On Tuesday we went to Garretstown where I spent much of my youth risking hypothermia and the Princess and I went swimming for the second day in a row. On Wednesday before going back to relieve the troops in Dublin we went to an exhibition of Seamus Murphy sculptures in the Crawford. I was very taken with it but the Princess was much more impressed with the plaster casts of ancient Greek sculptures which I suppose shows a truer appreciation of great art. They broadcast an old documentary which I found fascinating. It was from 1969 which was the year I was born and there was lots of footage in Cork. Alas, 35 minutes and 16 seconds was considerably beyond the Princess’s tolerance for learning about sculpture and seeing views of Cork.  What was interesting to me was how very little had changed, everything in the film was still there and maybe Cudmore’s* is now Vodafone but the building is the same, even the people seemed more or less the same (all that intolerance of blow-ins). Really, only the cars were different. I am indebted to my mother for the Cork detail that the sculptor’s son and a young woman had a baby together and, as they were not married, it was an enormous scandal. It was the 60s and, trust me here, I doubt it was very swinging in Cork. Anyhow, the sculptor’s son wanted to move in with the young woman’s parents and the baby but her parents (though the mother was French, there’s a blow-in and a half) drew the line at this.  That’s Cork, everyone knows everyone else’s business and it’s dreadful and wonderful in equal measure.

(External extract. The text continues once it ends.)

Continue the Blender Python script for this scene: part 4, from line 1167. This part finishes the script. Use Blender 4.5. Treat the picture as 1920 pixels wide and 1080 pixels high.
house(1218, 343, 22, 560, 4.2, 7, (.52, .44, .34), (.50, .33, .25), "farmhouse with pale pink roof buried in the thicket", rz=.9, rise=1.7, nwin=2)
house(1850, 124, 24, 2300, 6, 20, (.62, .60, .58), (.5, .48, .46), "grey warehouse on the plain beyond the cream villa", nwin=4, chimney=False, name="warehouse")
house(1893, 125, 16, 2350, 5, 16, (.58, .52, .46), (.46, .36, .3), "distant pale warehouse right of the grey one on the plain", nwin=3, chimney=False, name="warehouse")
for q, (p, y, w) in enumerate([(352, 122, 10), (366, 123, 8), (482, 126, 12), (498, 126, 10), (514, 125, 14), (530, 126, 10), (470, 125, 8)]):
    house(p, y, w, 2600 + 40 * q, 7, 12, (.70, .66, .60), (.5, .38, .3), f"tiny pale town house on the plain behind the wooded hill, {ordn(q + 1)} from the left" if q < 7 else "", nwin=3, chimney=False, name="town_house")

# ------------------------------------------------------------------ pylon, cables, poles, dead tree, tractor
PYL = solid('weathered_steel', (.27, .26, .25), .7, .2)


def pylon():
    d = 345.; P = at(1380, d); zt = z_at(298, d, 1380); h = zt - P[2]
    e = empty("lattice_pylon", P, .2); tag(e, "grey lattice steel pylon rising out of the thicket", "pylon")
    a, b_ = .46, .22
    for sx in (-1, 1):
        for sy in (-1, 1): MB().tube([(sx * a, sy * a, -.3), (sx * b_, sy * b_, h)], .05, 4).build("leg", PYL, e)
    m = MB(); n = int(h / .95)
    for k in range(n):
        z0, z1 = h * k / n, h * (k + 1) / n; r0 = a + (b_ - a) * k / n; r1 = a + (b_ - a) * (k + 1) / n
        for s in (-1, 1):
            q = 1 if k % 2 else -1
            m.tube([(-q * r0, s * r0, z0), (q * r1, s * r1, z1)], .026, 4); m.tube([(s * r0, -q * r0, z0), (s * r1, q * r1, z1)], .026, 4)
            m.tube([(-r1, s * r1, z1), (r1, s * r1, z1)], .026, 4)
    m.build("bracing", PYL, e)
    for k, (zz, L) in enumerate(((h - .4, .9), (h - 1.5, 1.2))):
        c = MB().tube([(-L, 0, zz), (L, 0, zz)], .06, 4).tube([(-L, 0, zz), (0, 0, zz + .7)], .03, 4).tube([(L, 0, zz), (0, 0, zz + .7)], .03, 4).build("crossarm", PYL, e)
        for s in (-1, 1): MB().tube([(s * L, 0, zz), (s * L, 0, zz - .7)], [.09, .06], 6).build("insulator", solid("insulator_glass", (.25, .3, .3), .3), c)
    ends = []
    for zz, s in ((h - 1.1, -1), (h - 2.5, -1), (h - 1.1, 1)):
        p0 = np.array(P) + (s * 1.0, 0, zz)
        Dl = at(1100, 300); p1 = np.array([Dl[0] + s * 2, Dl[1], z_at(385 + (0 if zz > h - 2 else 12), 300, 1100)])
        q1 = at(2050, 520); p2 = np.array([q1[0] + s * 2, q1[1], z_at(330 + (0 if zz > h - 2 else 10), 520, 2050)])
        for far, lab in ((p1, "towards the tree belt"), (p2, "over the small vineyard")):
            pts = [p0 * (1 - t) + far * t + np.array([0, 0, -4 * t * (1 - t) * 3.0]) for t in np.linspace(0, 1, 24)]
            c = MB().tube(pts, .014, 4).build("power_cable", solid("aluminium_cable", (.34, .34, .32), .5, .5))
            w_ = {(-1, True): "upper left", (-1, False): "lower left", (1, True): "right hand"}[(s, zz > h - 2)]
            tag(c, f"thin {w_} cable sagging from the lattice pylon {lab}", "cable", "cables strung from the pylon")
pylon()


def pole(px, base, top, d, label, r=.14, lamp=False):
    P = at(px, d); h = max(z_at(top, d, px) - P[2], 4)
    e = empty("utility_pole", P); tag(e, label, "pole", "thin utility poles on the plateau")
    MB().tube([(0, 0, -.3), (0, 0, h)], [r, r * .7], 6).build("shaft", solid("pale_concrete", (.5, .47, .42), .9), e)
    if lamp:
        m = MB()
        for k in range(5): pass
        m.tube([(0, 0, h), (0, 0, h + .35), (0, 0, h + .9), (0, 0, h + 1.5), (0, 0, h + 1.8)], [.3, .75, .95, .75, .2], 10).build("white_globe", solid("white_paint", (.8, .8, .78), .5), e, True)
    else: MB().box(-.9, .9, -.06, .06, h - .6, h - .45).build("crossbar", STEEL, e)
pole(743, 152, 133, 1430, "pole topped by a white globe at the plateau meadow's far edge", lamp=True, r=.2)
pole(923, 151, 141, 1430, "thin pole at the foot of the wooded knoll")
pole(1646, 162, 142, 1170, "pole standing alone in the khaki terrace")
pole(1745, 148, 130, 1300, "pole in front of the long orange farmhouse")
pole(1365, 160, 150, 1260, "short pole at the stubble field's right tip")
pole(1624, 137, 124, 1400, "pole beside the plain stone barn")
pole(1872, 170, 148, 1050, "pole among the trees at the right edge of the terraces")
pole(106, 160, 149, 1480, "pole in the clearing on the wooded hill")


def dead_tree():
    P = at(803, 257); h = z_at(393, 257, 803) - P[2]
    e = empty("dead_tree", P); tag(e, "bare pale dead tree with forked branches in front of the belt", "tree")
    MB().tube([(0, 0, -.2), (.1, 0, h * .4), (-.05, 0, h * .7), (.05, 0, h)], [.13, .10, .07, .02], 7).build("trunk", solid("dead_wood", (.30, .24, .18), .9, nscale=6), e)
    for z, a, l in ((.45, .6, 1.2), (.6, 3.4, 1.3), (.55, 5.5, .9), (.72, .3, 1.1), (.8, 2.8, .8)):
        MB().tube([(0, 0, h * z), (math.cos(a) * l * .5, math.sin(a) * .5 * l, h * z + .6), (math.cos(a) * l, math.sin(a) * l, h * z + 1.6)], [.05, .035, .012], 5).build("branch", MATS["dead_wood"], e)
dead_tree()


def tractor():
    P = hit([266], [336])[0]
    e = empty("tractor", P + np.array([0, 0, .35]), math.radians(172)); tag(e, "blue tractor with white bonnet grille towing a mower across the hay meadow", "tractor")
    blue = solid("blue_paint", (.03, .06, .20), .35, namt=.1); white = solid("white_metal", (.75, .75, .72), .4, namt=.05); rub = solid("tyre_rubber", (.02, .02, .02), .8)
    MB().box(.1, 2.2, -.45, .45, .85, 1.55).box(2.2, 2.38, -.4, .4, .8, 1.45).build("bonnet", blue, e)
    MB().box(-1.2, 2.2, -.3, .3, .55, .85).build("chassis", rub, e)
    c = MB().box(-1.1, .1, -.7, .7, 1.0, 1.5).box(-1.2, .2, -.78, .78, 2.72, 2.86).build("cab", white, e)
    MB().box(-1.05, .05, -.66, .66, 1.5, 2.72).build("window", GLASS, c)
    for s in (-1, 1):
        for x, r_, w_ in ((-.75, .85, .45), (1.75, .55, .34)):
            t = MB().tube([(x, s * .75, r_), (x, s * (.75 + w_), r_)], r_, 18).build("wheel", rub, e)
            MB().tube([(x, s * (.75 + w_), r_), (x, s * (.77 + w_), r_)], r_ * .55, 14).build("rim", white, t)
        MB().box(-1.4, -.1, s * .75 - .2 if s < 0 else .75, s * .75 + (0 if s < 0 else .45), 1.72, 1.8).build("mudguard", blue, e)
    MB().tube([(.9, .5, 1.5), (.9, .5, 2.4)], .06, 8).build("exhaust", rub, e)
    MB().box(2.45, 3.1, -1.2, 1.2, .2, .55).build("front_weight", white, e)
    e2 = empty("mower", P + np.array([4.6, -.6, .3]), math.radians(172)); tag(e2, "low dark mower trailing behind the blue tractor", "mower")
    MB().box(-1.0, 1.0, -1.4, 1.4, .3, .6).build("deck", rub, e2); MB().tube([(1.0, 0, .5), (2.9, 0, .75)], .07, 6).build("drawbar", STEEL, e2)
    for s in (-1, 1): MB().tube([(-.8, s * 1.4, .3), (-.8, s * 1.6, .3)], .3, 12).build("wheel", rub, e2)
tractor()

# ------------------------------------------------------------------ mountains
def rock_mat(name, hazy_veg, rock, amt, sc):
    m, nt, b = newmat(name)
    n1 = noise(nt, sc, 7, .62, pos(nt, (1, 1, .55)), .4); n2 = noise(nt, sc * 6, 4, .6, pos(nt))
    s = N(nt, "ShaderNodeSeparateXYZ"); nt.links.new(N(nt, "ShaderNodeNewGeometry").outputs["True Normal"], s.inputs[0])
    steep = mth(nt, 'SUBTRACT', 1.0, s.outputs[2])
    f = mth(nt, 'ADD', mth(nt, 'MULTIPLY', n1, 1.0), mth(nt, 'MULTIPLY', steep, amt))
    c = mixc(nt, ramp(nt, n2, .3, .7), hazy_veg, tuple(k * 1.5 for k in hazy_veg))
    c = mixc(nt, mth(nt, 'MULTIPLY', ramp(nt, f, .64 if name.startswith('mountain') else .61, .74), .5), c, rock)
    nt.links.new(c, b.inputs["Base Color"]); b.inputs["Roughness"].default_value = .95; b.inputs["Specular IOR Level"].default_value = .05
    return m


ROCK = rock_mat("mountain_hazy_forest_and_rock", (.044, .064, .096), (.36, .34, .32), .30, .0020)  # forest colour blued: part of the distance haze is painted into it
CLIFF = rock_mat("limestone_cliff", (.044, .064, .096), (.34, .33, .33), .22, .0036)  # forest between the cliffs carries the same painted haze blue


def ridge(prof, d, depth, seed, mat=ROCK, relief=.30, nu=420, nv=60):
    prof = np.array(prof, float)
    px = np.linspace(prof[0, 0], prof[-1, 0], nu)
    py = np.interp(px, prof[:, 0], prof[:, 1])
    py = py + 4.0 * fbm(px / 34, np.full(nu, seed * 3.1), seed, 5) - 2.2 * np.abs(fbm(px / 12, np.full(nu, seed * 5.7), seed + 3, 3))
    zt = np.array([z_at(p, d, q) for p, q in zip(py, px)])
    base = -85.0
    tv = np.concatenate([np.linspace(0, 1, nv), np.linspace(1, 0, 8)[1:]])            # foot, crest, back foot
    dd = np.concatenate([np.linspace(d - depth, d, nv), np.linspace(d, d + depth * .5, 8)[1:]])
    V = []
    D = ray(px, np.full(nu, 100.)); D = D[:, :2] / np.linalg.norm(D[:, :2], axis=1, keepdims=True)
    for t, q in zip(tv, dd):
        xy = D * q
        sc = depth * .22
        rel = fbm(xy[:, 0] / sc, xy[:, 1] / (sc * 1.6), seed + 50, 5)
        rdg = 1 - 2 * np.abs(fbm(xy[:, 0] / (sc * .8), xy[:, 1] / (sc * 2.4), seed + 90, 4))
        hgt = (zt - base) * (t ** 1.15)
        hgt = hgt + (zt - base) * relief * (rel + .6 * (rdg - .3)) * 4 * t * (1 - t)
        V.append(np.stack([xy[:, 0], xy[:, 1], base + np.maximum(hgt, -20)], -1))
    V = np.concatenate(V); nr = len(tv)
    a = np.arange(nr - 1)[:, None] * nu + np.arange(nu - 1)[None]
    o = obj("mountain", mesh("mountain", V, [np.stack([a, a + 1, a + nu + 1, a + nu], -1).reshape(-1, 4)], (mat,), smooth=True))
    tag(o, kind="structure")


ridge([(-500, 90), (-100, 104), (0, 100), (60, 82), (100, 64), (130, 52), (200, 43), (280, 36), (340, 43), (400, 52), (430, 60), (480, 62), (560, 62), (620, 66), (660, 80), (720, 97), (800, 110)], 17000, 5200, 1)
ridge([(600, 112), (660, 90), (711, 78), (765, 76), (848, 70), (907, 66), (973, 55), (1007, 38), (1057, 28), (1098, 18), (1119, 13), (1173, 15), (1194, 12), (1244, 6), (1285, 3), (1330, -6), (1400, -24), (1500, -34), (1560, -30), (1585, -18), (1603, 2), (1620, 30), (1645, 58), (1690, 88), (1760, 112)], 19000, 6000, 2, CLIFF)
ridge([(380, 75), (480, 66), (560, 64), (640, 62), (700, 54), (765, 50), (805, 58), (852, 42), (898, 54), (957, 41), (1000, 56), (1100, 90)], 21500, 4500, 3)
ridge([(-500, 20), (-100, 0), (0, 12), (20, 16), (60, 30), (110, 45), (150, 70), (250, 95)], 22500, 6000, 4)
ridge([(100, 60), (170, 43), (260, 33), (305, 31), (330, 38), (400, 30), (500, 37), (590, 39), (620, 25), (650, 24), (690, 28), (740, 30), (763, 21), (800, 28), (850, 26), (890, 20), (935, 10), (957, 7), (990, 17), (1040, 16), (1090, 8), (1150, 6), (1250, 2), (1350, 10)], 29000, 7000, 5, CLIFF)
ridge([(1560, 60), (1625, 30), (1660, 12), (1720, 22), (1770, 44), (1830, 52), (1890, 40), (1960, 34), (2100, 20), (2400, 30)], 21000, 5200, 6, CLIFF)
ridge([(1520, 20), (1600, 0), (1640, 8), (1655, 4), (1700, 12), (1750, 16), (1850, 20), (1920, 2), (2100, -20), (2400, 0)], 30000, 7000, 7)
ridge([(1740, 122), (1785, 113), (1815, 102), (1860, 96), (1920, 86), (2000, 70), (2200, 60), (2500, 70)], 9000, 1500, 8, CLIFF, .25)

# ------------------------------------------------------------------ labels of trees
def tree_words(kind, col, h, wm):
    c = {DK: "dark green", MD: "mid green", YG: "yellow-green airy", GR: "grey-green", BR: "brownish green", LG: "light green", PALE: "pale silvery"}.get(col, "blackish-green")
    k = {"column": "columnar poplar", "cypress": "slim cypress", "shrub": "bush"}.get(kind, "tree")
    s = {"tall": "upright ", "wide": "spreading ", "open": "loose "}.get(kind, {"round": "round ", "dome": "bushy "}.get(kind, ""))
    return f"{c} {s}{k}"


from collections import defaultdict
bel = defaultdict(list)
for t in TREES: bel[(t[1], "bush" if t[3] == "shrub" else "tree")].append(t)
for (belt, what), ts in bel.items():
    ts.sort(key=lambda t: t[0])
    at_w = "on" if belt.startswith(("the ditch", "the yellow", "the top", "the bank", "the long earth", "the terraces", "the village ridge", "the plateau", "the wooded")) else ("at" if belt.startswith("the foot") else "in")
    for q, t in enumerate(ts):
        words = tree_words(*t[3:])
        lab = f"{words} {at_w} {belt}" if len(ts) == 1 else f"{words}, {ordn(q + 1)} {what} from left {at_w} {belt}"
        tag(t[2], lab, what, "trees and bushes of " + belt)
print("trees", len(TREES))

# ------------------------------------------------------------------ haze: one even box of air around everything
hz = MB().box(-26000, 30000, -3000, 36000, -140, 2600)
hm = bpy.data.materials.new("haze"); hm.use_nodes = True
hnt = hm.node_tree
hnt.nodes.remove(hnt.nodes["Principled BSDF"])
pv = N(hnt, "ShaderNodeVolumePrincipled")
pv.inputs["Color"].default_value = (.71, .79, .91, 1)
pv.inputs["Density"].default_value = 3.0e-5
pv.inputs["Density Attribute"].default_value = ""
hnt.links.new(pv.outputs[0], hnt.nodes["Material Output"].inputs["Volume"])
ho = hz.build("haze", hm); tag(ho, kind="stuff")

A couple of days later in Dublin I overheard the following deeply annoying conversation between two Dubliners
Him: Of course, country communities can tend to be exclusive rather than inclusive. If you’re 20 miles down the road, you’re a foreigner.
Her: Although Cork is the worst, you’re always a blow-in there.
(Just because it’s true doesn’t mean that they have to be smug about it)
Him: How’s John getting on in the new job?
Her: Oh, he finds it very dull and slow, it’s not at all the pace he’s used to, public sector, of course, what do you expect?
A kick in the teeth for the public sector for good measure. Snort.